From April 8 to 10, the Liberal Party of Canada is holding a virtual convention. I have been campaigning for 5 years to advance the cause of basic income, a program I would like to see implemented in my lifetime. At least 6 resolutions are competing to be presented to the virtually assembled members. Even the Liberal caucus has come up with one. The hype is everywhere but where it counts. Prime Minister Justin Trudeau is not keen on the idea.


To think that we can change his mind is to believe in the tooth fairy.

Look at the power of this man. He has full authority over the executive. He appoints ministers, tells them what to do, promotes them and dismisses them at will. The Prime Minister's office runs the parliamentary proceedings, the legislative branch where party discipline prevails.

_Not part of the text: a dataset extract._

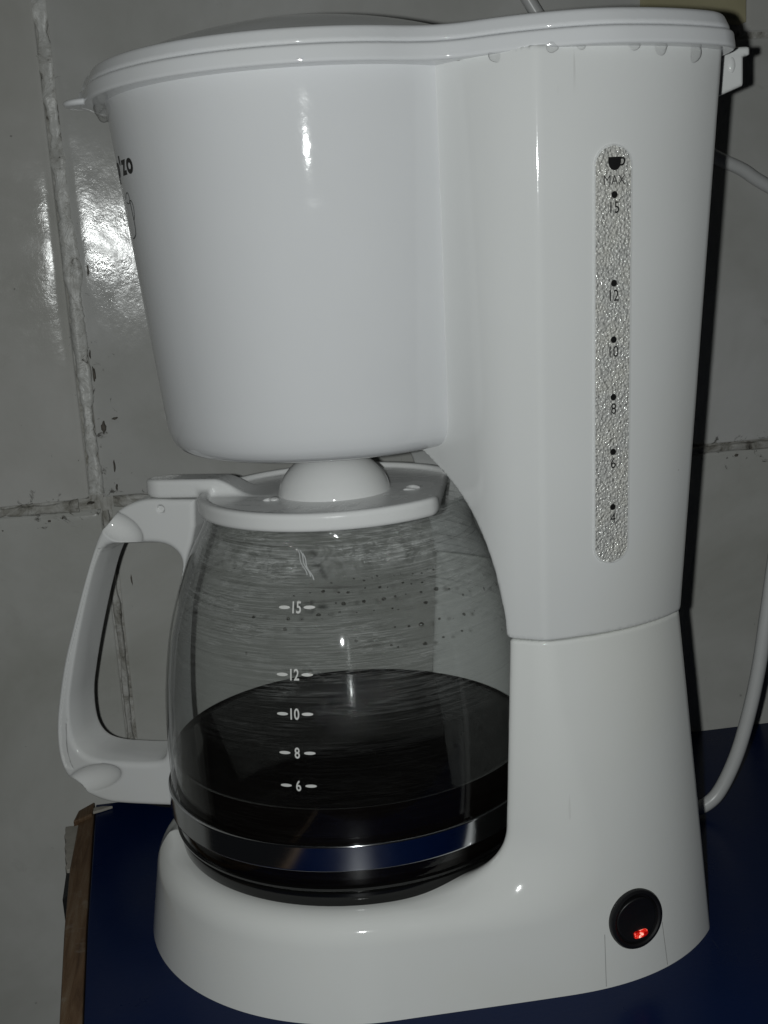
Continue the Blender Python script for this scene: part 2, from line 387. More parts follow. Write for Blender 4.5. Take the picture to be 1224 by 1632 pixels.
def spline(pts, n, closed=False):
    """Catmull-Rom through the points, n samples a span."""
    P = np.array(pts, float); m_ = len(P); out = []
    for i in range(m_ if closed else m_-1):
        if closed: p0, p1, p2, p3 = P[i-1], P[i], P[(i+1) % m_], P[(i+2) % m_]
        else: p0, p1, p2, p3 = P[max(i-1, 0)], P[i], P[i+1], P[min(i+2, m_-1)]
        for t_ in np.linspace(0, 1, n, endpoint=False):
            out.append(0.5*((2*p1)+(p2-p0)*t_+(2*p0-5*p1+4*p2-p3)*t_**2+(3*p1-p0-3*p2+p3)*t_**3))
    if not closed: out.append(P[-1])
    return np.array(out)
def lathe(name, prof, seg, mat, parent=None, warp=None, uv=False, closed=False, sharp=40):
    prof = np.array(prof, float); n = len(prof); V = []; F = []
    for j in range(seg):
        a = 2*PI*j/seg
        for r, z in prof:
            rr = r if warp is None else warp(r, z, a)
            V.append((rr*math.cos(a), rr*math.sin(a), z))
    for j in range(seg):
        k = (j+1) % seg
        for i in range(n if closed else n-1):
            i2 = (i+1) % n
            F.append((j*n+i, k*n+i, k*n+i2, j*n+i2))
    o = mesh(name, V, F, mat, parent, True, sharp=sharp)
    if uv:
        me = o.data; lay = me.uv_layers.new(name='UVMap')
        z0, z1 = prof[:, 1].min(), prof[:, 1].max()
        for p in me.polygons:
            js = [me.loops[l].vertex_index//n for l in p.loop_indices]
            wrap = max(js)-min(js) > seg/2
            for l in p.loop_indices:
                vi = me.loops[l].vertex_index; j = vi//n
                if wrap and j == 0: j = seg
                lay.data[l].uv = (j/seg, (prof[vi % n][1]-z0)/(z1-z0))
    return o
def tube(name, pts, r, mat, parent=None, seg=14, n=10, caps=True):
    P = spline(pts, n); V = []; F = []
    T = np.gradient(P, axis=0); T /= np.linalg.norm(T, axis=1)[:, None]
    up = np.array([0, 1.0, 0.1]); A = np.cross(T[0], up); A /= np.linalg.norm(A)
    for i, (p, t_) in enumerate(zip(P, T)):
        A = A-t_*(A@t_); A /= np.linalg.norm(A); B = np.cross(t_, A)
        for j in range(seg):
            q = 2*PI*j/seg; V.append(p+r*(A*math.cos(q)+B*math.sin(q)))
    for i in range(len(P)-1):
        for j in range(seg):
            k = (j+1) % seg; F.append((i*seg+j, i*seg+k, (i+1)*seg+k, (i+1)*seg+j))
    if caps: F.append(tuple(range(seg))[::-1]); F.append(tuple((len(P)-1)*seg+j for j in range(seg)))
    return mesh(name, V, F, mat, parent)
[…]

He appoints judges to interpret the laws and does what he wants in international relations. He holds all the economic levers. His ability to run deficits allows him to spend almost endlessly.


It is this very real fairy tale that the basic income activist that I am comes up against.


Let's take two examples. Mr. Trudeau promised in 2015 to legalize marijuana. Was there any great debate, any scholarly studies? Not that I recall. The change was carried out with great speed and in the most complete disorder. In one year it was done. The introduction of the marijuana distribution system was a monumental failure that ended up being more or less successful.

The future Prime Minister also promised that the 2015 election would be the last time Canadians were called to the polls in a system where it is common for the winner to receive fewer votes than all his opponents combined. For example, you can be elected with 34% of the vote even if two-thirds of the voters voted for other candidates. Then one morning the Prime Minister tells us that electoral reform is off the table.


Historically, in our parliamentary system, a major broken electoral promise leads to a resignation or a referendum. Nothing happened.


Welcome to the fairy tale.


I will be at the virtual convention in April. I expect a very tightly run webinar. All interventions will be filtered. Yet the process of developing the resolutions that will be voted on at the convention is a model of participatory democracy that involves real people at the grassroots.

It is once the party program is adopted by the grassroots that the process becomes nebulous. I asked the question 5 years ago: how do you get from the program to the election platform? I never got an answer.


I think the tale-end of the process rests with Justin.